While working on her 2002 film “The Execution of Wanda Jean,” documentary filmmaker Liz Garbus said, “There were always concerns that anything [Wanda Jean] said could be subpoenaed by the other side and could be used against her.”

Given the possibility, Garbus said it was important for her and partners — in this case, HBO Documentary Films, which also backed “CITIZENFOUR” — to be on the same page from the very beginning of the project in case they faced pressure from state prosecutors. “I did have conversations with HBO and we all decided we would fight any subpoena,” she said.

But sometimes the pressures of powers much greater than the lone documentary filmmaker can feel insurmountable.

“Bananas!*” filmmaker Fredrick Gertten, who faced repeated attacks from the Dole Food Company — including a lawsuit (which was eventually withdrawn) — said in an email there was ultimately little he could do to protect himself.

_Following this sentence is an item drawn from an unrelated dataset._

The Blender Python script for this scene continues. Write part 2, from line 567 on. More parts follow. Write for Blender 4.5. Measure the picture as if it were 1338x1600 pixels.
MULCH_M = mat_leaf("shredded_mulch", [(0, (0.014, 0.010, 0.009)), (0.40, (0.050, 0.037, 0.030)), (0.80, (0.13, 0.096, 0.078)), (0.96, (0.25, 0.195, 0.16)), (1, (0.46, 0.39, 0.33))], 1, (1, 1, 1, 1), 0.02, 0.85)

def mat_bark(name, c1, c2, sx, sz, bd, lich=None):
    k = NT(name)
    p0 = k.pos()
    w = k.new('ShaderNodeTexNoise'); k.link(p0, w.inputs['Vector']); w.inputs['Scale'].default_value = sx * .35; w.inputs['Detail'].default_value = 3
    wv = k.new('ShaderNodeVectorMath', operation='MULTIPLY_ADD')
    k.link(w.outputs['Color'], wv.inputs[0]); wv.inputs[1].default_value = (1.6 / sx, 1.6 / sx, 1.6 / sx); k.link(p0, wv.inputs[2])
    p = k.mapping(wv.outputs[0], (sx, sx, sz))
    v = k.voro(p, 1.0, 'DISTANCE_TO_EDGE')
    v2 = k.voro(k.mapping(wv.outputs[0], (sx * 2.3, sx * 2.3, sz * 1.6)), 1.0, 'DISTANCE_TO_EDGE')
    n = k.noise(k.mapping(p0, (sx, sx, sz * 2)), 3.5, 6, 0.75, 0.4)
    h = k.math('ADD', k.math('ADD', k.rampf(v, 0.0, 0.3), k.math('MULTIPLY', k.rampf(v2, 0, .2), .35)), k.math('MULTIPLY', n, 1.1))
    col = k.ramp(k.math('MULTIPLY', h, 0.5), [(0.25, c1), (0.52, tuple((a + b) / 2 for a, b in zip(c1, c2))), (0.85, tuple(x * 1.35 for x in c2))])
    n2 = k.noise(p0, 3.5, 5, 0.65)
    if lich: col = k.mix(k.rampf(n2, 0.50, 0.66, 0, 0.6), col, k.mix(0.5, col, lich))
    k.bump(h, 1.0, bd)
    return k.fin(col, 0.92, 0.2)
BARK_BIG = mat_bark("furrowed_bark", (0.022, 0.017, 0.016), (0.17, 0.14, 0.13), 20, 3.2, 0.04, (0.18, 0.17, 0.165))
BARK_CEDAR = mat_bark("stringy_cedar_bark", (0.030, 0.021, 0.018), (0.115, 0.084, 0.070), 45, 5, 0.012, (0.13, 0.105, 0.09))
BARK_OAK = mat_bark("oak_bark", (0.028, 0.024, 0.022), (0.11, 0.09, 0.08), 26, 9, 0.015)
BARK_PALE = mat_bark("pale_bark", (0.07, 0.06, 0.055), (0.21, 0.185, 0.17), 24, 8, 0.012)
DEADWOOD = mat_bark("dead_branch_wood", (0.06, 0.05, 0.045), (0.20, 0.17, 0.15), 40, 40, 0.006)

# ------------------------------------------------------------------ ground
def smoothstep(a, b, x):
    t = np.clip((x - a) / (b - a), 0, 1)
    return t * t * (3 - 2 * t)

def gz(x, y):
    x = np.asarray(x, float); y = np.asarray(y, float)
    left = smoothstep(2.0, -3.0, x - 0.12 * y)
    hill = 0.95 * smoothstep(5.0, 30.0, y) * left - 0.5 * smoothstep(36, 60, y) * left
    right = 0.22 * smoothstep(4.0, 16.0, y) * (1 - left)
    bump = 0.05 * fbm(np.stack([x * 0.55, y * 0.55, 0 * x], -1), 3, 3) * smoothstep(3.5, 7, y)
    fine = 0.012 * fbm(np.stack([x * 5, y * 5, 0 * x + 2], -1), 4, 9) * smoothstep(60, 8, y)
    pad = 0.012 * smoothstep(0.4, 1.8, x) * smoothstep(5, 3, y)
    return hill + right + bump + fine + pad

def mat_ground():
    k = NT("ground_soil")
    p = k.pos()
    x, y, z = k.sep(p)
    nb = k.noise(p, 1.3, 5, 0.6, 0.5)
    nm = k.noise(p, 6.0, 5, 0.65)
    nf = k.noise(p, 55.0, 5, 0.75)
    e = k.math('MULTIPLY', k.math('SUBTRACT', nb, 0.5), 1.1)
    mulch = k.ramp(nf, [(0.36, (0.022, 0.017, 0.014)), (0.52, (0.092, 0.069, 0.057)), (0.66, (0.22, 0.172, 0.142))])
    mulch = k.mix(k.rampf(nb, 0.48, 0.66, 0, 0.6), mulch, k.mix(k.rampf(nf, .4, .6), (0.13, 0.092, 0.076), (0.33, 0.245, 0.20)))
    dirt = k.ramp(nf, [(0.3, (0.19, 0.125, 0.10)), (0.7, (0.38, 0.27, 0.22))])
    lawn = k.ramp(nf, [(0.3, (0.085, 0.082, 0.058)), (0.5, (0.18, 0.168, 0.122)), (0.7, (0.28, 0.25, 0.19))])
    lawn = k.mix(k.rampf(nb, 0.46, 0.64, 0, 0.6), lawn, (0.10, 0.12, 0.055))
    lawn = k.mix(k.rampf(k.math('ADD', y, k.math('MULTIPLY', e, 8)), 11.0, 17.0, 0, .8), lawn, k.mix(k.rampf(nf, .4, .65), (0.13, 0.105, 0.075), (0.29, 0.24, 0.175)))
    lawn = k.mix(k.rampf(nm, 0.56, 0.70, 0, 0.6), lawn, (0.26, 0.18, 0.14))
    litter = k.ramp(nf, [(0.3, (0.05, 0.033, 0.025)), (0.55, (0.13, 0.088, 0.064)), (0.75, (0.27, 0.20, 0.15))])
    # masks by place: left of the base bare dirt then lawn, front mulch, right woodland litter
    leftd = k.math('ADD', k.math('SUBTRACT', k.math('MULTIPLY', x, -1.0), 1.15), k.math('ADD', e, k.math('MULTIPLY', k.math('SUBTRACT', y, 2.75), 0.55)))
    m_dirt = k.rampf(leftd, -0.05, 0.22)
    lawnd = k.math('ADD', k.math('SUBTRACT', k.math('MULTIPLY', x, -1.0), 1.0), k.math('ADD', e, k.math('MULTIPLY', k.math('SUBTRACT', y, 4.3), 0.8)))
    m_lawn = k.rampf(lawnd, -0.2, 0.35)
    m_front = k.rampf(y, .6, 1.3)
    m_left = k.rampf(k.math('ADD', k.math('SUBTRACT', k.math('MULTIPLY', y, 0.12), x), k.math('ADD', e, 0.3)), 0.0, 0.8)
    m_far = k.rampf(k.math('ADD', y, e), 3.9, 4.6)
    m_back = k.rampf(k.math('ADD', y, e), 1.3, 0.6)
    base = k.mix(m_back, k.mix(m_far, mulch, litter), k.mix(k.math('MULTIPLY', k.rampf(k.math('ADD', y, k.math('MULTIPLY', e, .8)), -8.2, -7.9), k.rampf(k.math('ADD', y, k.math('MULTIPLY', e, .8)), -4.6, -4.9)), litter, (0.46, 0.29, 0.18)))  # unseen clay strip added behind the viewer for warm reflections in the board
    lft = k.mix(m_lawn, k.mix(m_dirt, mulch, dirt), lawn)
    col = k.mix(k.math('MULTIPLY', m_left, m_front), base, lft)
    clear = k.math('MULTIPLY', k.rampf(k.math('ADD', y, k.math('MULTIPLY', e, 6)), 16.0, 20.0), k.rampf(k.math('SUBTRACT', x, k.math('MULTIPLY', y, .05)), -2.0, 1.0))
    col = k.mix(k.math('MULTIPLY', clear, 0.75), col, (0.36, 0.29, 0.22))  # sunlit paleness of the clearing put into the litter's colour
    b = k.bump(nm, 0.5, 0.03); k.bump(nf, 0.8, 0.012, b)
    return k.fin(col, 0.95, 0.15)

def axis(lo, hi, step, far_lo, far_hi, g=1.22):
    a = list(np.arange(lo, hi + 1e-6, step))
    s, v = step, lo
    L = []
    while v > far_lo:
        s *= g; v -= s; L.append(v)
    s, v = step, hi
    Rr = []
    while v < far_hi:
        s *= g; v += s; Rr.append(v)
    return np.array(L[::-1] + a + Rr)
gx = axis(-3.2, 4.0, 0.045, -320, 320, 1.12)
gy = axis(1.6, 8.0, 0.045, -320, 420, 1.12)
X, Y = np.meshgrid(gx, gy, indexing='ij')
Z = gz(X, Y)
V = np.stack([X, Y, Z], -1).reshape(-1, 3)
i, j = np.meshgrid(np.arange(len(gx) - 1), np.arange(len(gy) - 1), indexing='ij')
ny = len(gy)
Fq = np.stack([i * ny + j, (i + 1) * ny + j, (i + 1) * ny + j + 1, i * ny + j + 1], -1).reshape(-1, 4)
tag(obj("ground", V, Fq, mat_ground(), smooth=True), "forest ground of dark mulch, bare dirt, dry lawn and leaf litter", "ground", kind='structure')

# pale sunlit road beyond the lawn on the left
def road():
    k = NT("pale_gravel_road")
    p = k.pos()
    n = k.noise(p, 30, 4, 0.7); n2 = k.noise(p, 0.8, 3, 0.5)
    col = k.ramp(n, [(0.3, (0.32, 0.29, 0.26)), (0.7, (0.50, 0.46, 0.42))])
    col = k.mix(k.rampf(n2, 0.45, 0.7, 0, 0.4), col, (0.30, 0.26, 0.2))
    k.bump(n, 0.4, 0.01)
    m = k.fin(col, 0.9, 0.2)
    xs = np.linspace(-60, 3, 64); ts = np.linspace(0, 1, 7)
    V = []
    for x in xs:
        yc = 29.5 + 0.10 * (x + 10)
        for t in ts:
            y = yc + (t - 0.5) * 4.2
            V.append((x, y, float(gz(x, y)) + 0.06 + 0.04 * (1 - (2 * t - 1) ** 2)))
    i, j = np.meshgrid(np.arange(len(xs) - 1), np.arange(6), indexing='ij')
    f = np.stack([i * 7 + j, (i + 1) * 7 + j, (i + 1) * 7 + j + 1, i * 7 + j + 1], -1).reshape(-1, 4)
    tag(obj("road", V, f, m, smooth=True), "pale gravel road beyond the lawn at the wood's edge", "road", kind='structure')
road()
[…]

“If powerful assholes like Dole want to suppress free speech and free media they can do it. They have the money and the lawyers,” he said. “The only thing we can do is to make good films, check facts and have a lawyer checking the cut.”

“I would also add one important thing,” continued Gertten. “Find a way to handle the media spin that comes with a lawsuit against you. The spin is very stressful and in our case also meant that friendly people kept a distance.”

In terms of practical advise, “E&O insurance helps a lot,” Gertten said, referring to the errors and omissions insurance, which should, to an extent, cover the costs of extenuating legal circumstances that filmmakers encounter.

With so many risks for independent documentary filmmakers, especially when taking on increasingly oppressive powers, it’s a wonder they’re able to continue, at all. “It’s one of the effects of mass dragnet surveillance — the intimidation of journalists,” said Knappenberger. “It’s a chilling effect and it’s scary.”

But filmmakers like Poitras, Berlinger, Curry, and others are apparently not letting the bullying tactics stop them. As Knappenberger added, “It just makes me want to fight back harder.”